Exercise objective> Transcribe the material in full, exactly as written.

Data block>
╔══
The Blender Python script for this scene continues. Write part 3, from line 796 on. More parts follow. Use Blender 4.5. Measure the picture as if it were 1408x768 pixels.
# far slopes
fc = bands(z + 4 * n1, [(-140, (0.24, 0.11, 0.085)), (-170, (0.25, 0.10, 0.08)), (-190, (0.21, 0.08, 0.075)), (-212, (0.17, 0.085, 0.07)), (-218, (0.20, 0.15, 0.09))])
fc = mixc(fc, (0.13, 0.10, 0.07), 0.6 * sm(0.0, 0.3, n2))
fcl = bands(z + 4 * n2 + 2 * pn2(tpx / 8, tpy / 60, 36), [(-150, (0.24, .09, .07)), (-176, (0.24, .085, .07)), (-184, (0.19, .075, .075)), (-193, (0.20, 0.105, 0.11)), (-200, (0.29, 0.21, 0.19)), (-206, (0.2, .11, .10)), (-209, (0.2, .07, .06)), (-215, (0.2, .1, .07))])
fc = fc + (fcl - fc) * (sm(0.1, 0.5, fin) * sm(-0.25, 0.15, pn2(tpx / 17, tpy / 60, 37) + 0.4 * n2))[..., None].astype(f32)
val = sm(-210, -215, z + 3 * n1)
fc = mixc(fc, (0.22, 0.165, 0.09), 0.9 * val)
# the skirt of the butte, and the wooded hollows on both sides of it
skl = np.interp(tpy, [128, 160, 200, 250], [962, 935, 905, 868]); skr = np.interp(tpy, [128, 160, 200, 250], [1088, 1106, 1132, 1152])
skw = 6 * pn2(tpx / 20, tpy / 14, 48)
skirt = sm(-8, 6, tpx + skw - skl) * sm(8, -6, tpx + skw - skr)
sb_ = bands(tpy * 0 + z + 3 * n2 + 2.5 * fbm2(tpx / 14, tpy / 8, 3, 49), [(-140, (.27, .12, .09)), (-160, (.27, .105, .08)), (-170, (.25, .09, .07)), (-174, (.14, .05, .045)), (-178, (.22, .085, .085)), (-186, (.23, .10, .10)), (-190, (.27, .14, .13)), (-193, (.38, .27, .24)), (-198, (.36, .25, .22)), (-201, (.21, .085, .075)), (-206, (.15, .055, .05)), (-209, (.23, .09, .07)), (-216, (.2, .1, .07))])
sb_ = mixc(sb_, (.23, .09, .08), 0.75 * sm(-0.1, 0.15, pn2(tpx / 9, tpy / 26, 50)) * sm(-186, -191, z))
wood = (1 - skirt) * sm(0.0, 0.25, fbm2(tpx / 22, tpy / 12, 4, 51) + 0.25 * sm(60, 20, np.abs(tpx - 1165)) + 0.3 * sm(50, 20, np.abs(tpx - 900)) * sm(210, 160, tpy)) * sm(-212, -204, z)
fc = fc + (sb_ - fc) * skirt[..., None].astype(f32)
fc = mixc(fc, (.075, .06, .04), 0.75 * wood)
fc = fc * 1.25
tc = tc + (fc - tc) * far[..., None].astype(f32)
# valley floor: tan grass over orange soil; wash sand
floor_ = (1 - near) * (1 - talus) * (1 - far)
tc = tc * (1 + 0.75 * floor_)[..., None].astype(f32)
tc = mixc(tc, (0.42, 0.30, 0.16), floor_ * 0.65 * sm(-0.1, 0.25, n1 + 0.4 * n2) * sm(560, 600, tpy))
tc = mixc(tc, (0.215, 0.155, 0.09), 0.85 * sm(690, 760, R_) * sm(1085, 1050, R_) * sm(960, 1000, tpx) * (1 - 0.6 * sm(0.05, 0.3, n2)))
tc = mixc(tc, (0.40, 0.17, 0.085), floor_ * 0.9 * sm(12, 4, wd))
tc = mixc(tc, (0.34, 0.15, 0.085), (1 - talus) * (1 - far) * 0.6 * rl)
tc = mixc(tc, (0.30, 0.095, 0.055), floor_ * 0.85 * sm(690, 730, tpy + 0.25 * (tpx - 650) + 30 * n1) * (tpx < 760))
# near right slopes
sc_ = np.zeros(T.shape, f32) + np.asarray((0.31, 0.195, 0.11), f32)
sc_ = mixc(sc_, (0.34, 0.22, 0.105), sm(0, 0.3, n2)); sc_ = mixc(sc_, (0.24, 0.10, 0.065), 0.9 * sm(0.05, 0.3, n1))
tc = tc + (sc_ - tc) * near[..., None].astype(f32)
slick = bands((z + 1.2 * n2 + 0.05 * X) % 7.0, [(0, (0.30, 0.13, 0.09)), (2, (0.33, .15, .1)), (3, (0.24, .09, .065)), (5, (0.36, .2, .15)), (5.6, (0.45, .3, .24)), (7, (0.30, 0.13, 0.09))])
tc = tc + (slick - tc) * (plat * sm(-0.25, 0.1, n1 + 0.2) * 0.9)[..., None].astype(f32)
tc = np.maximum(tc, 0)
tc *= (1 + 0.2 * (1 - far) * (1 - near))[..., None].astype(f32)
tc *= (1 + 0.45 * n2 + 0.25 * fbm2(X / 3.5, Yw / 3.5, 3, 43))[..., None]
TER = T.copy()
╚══
Correct output>
The Blender Python script for this scene continues. Write part 3, from line 796 on. More parts follow. Use Blender 4.5. Measure the picture as if it were 1408x768 pixels.
# far slopes
fc = bands(z + 4 * n1, [(-140, (0.24, 0.11, 0.085)), (-170, (0.25, 0.10, 0.08)), (-190, (0.21, 0.08, 0.075)), (-212, (0.17, 0.085, 0.07)), (-218, (0.20, 0.15, 0.09))])
fc = mixc(fc, (0.13, 0.10, 0.07), 0.6 * sm(0.0, 0.3, n2))
fcl = bands(z + 4 * n2 + 2 * pn2(tpx / 8, tpy / 60, 36), [(-150, (0.24, .09, .07)), (-176, (0.24, .085, .07)), (-184, (0.19, .075, .075)), (-193, (0.20, 0.105, 0.11)), (-200, (0.29, 0.21, 0.19)), (-206, (0.2, .11, .10)), (-209, (0.2, .07, .06)), (-215, (0.2, .1, .07))])
fc = fc + (fcl - fc) * (sm(0.1, 0.5, fin) * sm(-0.25, 0.15, pn2(tpx / 17, tpy / 60, 37) + 0.4 * n2))[..., None].astype(f32)
val = sm(-210, -215, z + 3 * n1)
fc = mixc(fc, (0.22, 0.165, 0.09), 0.9 * val)
# the skirt of the butte, and the wooded hollows on both sides of it
skl = np.interp(tpy, [128, 160, 200, 250], [962, 935, 905, 868]); skr = np.interp(tpy, [128, 160, 200, 250], [1088, 1106, 1132, 1152])
skw = 6 * pn2(tpx / 20, tpy / 14, 48)
skirt = sm(-8, 6, tpx + skw - skl) * sm(8, -6, tpx + skw - skr)
sb_ = bands(tpy * 0 + z + 3 * n2 + 2.5 * fbm2(tpx / 14, tpy / 8, 3, 49), [(-140, (.27, .12, .09)), (-160, (.27, .105, .08)), (-170, (.25, .09, .07)), (-174, (.14, .05, .045)), (-178, (.22, .085, .085)), (-186, (.23, .10, .10)), (-190, (.27, .14, .13)), (-193, (.38, .27, .24)), (-198, (.36, .25, .22)), (-201, (.21, .085, .075)), (-206, (.15, .055, .05)), (-209, (.23, .09, .07)), (-216, (.2, .1, .07))])
sb_ = mixc(sb_, (.23, .09, .08), 0.75 * sm(-0.1, 0.15, pn2(tpx / 9, tpy / 26, 50)) * sm(-186, -191, z))
wood = (1 - skirt) * sm(0.0, 0.25, fbm2(tpx / 22, tpy / 12, 4, 51) + 0.25 * sm(60, 20, np.abs(tpx - 1165)) + 0.3 * sm(50, 20, np.abs(tpx - 900)) * sm(210, 160, tpy)) * sm(-212, -204, z)
fc = fc + (sb_ - fc) * skirt[..., None].astype(f32)
fc = mixc(fc, (.075, .06, .04), 0.75 * wood)
fc = fc * 1.25
tc = tc + (fc - tc) * far[..., None].astype(f32)
# valley floor: tan grass over orange soil; wash sand
floor_ = (1 - near) * (1 - talus) * (1 - far)
tc = tc * (1 + 0.75 * floor_)[..., None].astype(f32)
tc = mixc(tc, (0.42, 0.30, 0.16), floor_ * 0.65 * sm(-0.1, 0.25, n1 + 0.4 * n2) * sm(560, 600, tpy))
tc = mixc(tc, (0.215, 0.155, 0.09), 0.85 * sm(690, 760, R_) * sm(1085, 1050, R_) * sm(960, 1000, tpx) * (1 - 0.6 * sm(0.05, 0.3, n2)))
tc = mixc(tc, (0.40, 0.17, 0.085), floor_ * 0.9 * sm(12, 4, wd))
tc = mixc(tc, (0.34, 0.15, 0.085), (1 - talus) * (1 - far) * 0.6 * rl)
tc = mixc(tc, (0.30, 0.095, 0.055), floor_ * 0.85 * sm(690, 730, tpy + 0.25 * (tpx - 650) + 30 * n1) * (tpx < 760))
# near right slopes
sc_ = np.zeros(T.shape, f32) + np.asarray((0.31, 0.195, 0.11), f32)
sc_ = mixc(sc_, (0.34, 0.22, 0.105), sm(0, 0.3, n2)); sc_ = mixc(sc_, (0.24, 0.10, 0.065), 0.9 * sm(0.05, 0.3, n1))
tc = tc + (sc_ - tc) * near[..., None].astype(f32)
slick = bands((z + 1.2 * n2 + 0.05 * X) % 7.0, [(0, (0.30, 0.13, 0.09)), (2, (0.33, .15, .1)), (3, (0.24, .09, .065)), (5, (0.36, .2, .15)), (5.6, (0.45, .3, .24)), (7, (0.30, 0.13, 0.09))])
tc = tc + (slick - tc) * (plat * sm(-0.25, 0.1, n1 + 0.2) * 0.9)[..., None].astype(f32)
tc = np.maximum(tc, 0)
tc *= (1 + 0.2 * (1 - far) * (1 - near))[..., None].astype(f32)
tc *= (1 + 0.45 * n2 + 0.25 * fbm2(X / 3.5, Yw / 3.5, 3, 43))[..., None]
TER = T.copy()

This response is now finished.